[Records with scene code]

--

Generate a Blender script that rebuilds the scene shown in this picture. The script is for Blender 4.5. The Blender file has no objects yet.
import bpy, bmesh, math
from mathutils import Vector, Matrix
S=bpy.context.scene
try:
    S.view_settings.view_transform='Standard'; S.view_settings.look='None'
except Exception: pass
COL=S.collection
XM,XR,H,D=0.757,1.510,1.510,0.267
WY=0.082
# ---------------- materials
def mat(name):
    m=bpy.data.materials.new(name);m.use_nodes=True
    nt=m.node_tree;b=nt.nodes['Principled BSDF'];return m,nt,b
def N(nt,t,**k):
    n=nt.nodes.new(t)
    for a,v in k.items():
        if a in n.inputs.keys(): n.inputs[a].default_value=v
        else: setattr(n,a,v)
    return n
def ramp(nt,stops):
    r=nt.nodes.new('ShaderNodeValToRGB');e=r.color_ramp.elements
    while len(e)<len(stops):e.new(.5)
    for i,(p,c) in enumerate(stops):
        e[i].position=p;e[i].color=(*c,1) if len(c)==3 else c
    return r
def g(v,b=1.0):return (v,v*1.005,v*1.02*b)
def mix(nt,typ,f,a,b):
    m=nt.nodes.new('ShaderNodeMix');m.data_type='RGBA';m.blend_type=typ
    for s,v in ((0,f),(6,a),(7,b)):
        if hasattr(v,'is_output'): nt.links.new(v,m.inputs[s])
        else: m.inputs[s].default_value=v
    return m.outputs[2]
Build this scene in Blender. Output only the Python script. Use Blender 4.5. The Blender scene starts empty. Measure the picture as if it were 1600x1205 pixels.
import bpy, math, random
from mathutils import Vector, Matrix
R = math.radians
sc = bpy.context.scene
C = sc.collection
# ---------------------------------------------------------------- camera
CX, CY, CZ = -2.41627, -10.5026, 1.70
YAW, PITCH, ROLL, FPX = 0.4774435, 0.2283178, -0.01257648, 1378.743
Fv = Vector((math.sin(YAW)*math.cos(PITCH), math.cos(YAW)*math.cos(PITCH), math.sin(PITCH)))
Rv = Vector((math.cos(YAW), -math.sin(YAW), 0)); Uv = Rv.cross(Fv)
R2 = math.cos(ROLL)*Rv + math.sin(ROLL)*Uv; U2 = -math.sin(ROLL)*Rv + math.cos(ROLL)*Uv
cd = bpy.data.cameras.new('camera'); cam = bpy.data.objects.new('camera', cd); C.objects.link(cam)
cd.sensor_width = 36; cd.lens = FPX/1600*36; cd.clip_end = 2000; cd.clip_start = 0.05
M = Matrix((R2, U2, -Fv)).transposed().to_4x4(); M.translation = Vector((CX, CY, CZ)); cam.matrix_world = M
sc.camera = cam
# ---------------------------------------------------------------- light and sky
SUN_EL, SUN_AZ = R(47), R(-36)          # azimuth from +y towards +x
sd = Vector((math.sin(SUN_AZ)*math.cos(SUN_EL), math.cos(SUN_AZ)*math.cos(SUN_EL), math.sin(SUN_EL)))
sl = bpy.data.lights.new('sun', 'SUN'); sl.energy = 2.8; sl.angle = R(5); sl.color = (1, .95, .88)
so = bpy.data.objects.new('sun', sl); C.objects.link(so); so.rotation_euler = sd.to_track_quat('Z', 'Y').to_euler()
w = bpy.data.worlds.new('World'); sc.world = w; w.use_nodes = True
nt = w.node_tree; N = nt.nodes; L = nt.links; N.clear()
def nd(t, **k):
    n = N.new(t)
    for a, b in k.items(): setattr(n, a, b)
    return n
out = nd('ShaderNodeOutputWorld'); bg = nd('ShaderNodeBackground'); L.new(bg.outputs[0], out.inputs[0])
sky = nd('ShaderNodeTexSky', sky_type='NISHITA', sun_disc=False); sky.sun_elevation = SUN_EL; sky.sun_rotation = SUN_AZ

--

> [Task objective] From the records above, please extract every line and repeat it exactly.

> [Answer in full]
Generate a Blender script that rebuilds the scene shown in this picture. The script is for Blender 4.5. The Blender file has no objects yet.
import bpy, bmesh, math
from mathutils import Vector, Matrix
S=bpy.context.scene
try:
    S.view_settings.view_transform='Standard'; S.view_settings.look='None'
except Exception: pass
COL=S.collection
XM,XR,H,D=0.757,1.510,1.510,0.267
WY=0.082
# ---------------- materials
def mat(name):
    m=bpy.data.materials.new(name);m.use_nodes=True
    nt=m.node_tree;b=nt.nodes['Principled BSDF'];return m,nt,b
def N(nt,t,**k):
    n=nt.nodes.new(t)
    for a,v in k.items():
        if a in n.inputs.keys(): n.inputs[a].default_value=v
        else: setattr(n,a,v)
    return n
def ramp(nt,stops):
    r=nt.nodes.new('ShaderNodeValToRGB');e=r.color_ramp.elements
    while len(e)<len(stops):e.new(.5)
    for i,(p,c) in enumerate(stops):
        e[i].position=p;e[i].color=(*c,1) if len(c)==3 else c
    return r
def g(v,b=1.0):return (v,v*1.005,v*1.02*b)
def mix(nt,typ,f,a,b):
    m=nt.nodes.new('ShaderNodeMix');m.data_type='RGBA';m.blend_type=typ
    for s,v in ((0,f),(6,a),(7,b)):
        if hasattr(v,'is_output'): nt.links.new(v,m.inputs[s])
        else: m.inputs[s].default_value=v
    return m.outputs[2]
Build this scene in Blender. Output only the Python script. Use Blender 4.5. The Blender scene starts empty. Measure the picture as if it were 1600x1205 pixels.
import bpy, math, random
from mathutils import Vector, Matrix
R = math.radians
sc = bpy.context.scene
C = sc.collection
# ---------------------------------------------------------------- camera
CX, CY, CZ = -2.41627, -10.5026, 1.70
YAW, PITCH, ROLL, FPX = 0.4774435, 0.2283178, -0.01257648, 1378.743
Fv = Vector((math.sin(YAW)*math.cos(PITCH), math.cos(YAW)*math.cos(PITCH), math.sin(PITCH)))
Rv = Vector((math.cos(YAW), -math.sin(YAW), 0)); Uv = Rv.cross(Fv)
R2 = math.cos(ROLL)*Rv + math.sin(ROLL)*Uv; U2 = -math.sin(ROLL)*Rv + math.cos(ROLL)*Uv
cd = bpy.data.cameras.new('camera'); cam = bpy.data.objects.new('camera', cd); C.objects.link(cam)
cd.sensor_width = 36; cd.lens = FPX/1600*36; cd.clip_end = 2000; cd.clip_start = 0.05
M = Matrix((R2, U2, -Fv)).transposed().to_4x4(); M.translation = Vector((CX, CY, CZ)); cam.matrix_world = M
sc.camera = cam
# ---------------------------------------------------------------- light and sky
SUN_EL, SUN_AZ = R(47), R(-36)          # azimuth from +y towards +x
sd = Vector((math.sin(SUN_AZ)*math.cos(SUN_EL), math.cos(SUN_AZ)*math.cos(SUN_EL), math.sin(SUN_EL)))
sl = bpy.data.lights.new('sun', 'SUN'); sl.energy = 2.8; sl.angle = R(5); sl.color = (1, .95, .88)
so = bpy.data.objects.new('sun', sl); C.objects.link(so); so.rotation_euler = sd.to_track_quat('Z', 'Y').to_euler()
w = bpy.data.worlds.new('World'); sc.world = w; w.use_nodes = True
nt = w.node_tree; N = nt.nodes; L = nt.links; N.clear()
def nd(t, **k):
    n = N.new(t)
    for a, b in k.items(): setattr(n, a, b)
    return n
out = nd('ShaderNodeOutputWorld'); bg = nd('ShaderNodeBackground'); L.new(bg.outputs[0], out.inputs[0])
sky = nd('ShaderNodeTexSky', sky_type='NISHITA', sun_disc=False); sky.sun_elevation = SUN_EL; sky.sun_rotation = SUN_AZ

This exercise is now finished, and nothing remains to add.